A Framework for Reconfiguring the Sales and Marketing Technology Portfolio to Create More Revenues, Returns and Value

For decades, the sales and marketing technology stack has been a universe of technology assets revolving around a central system of record of sales – namely CRM.  After 30 years the return on selling assets – people, data, technology, and content – still falls below managers’ expectations, and even further below their potential to create firm value by any financially valid measure. Deploying 21st century innovations in a 20th century management framework has resulted in Return on Assets, Return on Investment, sales productivity, and performance that are unsatisfactory to sales and marketing leaders – and undecipherable to CEOs and CFOs in most cases.

We’ve reached the point where the proliferation of sales and marketing technology tools and the maturation of the growth technology stack have made the traditional approaches most organizations use to manage and measure these assets untenable.  The number of tools in the modern selling system has multiplied. The fragmented and tactical management of these expensive growth assets makes it very difficult to stitch together technology and data in ways that create value.

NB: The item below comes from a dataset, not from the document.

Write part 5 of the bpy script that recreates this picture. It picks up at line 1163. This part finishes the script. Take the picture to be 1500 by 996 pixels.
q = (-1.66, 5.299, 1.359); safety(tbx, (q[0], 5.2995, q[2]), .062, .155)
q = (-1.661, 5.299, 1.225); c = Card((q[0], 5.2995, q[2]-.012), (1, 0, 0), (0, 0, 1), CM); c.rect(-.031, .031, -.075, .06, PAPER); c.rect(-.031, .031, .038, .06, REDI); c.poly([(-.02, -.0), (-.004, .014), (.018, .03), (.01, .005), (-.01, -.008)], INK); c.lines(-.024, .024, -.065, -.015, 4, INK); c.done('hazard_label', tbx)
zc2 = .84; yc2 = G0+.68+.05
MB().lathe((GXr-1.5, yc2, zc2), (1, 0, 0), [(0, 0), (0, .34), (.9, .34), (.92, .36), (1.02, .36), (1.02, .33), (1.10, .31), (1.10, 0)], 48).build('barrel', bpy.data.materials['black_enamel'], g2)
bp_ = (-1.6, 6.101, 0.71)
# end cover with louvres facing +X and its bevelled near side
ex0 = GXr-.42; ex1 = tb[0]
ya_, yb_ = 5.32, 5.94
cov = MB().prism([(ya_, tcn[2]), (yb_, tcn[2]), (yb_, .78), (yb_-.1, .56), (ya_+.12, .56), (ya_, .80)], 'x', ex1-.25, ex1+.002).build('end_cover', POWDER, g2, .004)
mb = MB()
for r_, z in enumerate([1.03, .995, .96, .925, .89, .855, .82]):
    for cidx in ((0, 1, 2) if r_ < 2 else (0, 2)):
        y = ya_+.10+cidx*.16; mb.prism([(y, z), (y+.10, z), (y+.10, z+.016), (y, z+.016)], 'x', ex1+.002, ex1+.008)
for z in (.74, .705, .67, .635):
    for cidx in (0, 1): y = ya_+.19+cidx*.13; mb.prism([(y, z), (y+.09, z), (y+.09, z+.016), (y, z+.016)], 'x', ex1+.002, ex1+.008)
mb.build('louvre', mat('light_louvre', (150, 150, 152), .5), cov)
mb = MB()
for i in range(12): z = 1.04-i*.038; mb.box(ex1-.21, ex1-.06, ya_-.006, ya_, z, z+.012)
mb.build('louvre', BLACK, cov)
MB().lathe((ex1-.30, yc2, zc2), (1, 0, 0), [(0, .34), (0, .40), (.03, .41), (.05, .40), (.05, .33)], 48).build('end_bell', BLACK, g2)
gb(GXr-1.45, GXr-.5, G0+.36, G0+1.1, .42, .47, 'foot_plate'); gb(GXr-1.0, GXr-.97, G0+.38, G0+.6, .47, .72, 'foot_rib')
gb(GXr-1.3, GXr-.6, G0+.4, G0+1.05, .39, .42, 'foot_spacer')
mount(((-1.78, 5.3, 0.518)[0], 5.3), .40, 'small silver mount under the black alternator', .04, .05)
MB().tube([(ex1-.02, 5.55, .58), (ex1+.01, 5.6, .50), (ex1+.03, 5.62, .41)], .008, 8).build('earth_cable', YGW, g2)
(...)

Equally important is the reality that no single tool is going to solve every problem completely. In practical application, it takes three or more steps to move, transform, and deploy information and content from one system to the person or place it can create value. For example, the process of organizing, managing, recommending, and intelligently deploying sales content to a salesperson at the moment they need it takes at least three steps and likely spans many systems. The same applies to the rapidly growing stockpiles of data about customers. Capturing, aggregating, analyzing, and deploying insights based on customer interaction data is a multi-step journey. That’s why the best revenue enablement solutions now span three or four established technology categories and almost defy description. As evidence, every solution we identified in our analysis of 100 technologies that enable the 21st Century Commercial Model connects at least two parts of the ecosystem to create value. A third of them effectively connect three or more parts.

This dynamic diminishes the usefulness of conventional technology marketing, analyst research, catalogs, benchmarks, and evaluations. It also explains why the technology portfolios of most organizations are littered with tools that are duplicative, difficult to use, or disconnected from the other parts of the system.

To effectively manage this complicated ecosystem of technology, business leaders are going to have to reimagine their sales and marketing technology portfolios with value creation as the goal. They’ll be forced to look across technology silos and islands and take a broader view of how data, content, and technology assets are supporting sales and creating new revenues. We propose a new framework – the 21st Century Commercial ModelSM – designed to help business leaders unlock the potential of their large investments in sales and marketing technology and advanced analytics to accelerate revenues, increase profits and create firm value. This simple but comprehensive model provides a leadership roadmap to rationally reconfigure their sales and marketing portfolios from the “top down” to ensure they deliver value and directly support revenue and profit generation.


The smartest way to generate better growth returns with limited investment is to find ways to better connect the growth technology portfolio and the customer data you already have to the five ways they can create value. They include: delivering better channel performance, resource allocation, people management, measurements, and “product channel readiness.” The most successful growth leaders are taking a “top down” approach to managing their sales and marketing technology portfolio by knitting together these technologies into ecosystems – or federations – that have the greatest potential to create value and higher returns on their technology, content and data assets. These include “connecting the dots” across their tech stacks to enable digital selling platforms, integrate learning and development into a closed-loop process, and using AI to provision algorithmic resource allocation, decision-making, and measurement models.

The 21st Century Commercial Model framework outlines the three keys to improving the utilization and return on legacy large investments in sales support and digital marketing infrastructure and the content and data they generate. These include:

  • Monetizing revenue engagement data from first party systems and third-party data sources
  • Better leveraging sales support infrastructure assets, including CRM, Content, and Learning systems
  • Improving the return on customer facing technology by integrating the digital marketing infrastructure with sales and service teams.

The center of the framework is a Revenue Operating System that leverages analytics and AI to effectively connect growth technology, data, and content assets to the five ways enterprises create growth and value.

The ecosystem model explicitly outlines these five specific ways growth leaders can deploy sales and marketing technologies to create value.

  • Revenue Intelligence: Managing and measuring the financial return on growth investments
  • Revenue Enhancement: Better packaging, pricing, and personalizing offerings
  • Revenue Resource Optimization: Optimally allocating people, time, and effort
  • Revenue Channel Optimization: Improving selling channel effectiveness
  • Revenue Team Management: Better developing teams and accounts

This will help them prioritize efforts to connect the dots across their technology portfolios in ways they generate revenues, profits (EBIDTA) and firm value.